Visivamente Dante è un film notevole, appagante, di grande garbo ed eleganza; una storia d'amore che fonda la nostra letteratura, regalataci senza che lo spettatore provi alcuna pesantezza durante la visione, anzi, tutto scorre in modo fresco, genuino, rinfrancante. Avati riesce a metterci dentro citazioni liriche, architetture e scenari mozzafiato, una carica spirituale che non può lasciare indifferenti.
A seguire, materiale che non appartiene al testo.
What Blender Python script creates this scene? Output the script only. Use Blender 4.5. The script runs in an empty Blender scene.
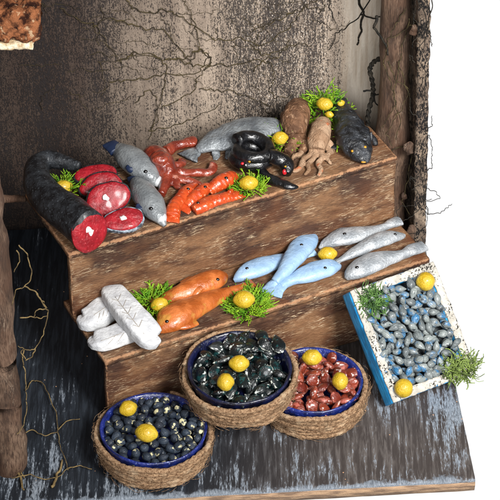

Il film è dedicato ai dantisti, tra i quali qualcuno avrà storto il naso per quel certo dettaglio, quel certo particolare (culturale e letterario più che storiografico) che non sarà stato rispettato alla lettera, dimenticando forse che la pellicola di Avati non può diventare l'ennesimo capitolo della esegesi e della filologia dantesca, ma va considerato innanzitutto come un'opera d'arte del regista, dunque dotata di una propria autonomia, fisionomia e dignità, nonché un tributo di Avati al poeta che egli ama di più e con il quale ha inteso instaurare una fratellanza affettiva che prescinde dal pedissequo rispetto della metrica, identificandosi in questo in tutto e per tutto con Boccaccio, che diventa quasi il suo alter ego, la proiezione di sé all'interno del film. Le parole che Castellitto pronuncia in presenza di Valeria D'Obici sembrano quelle che avrebbe pronunciato Avati stesso, c'è da giurarci.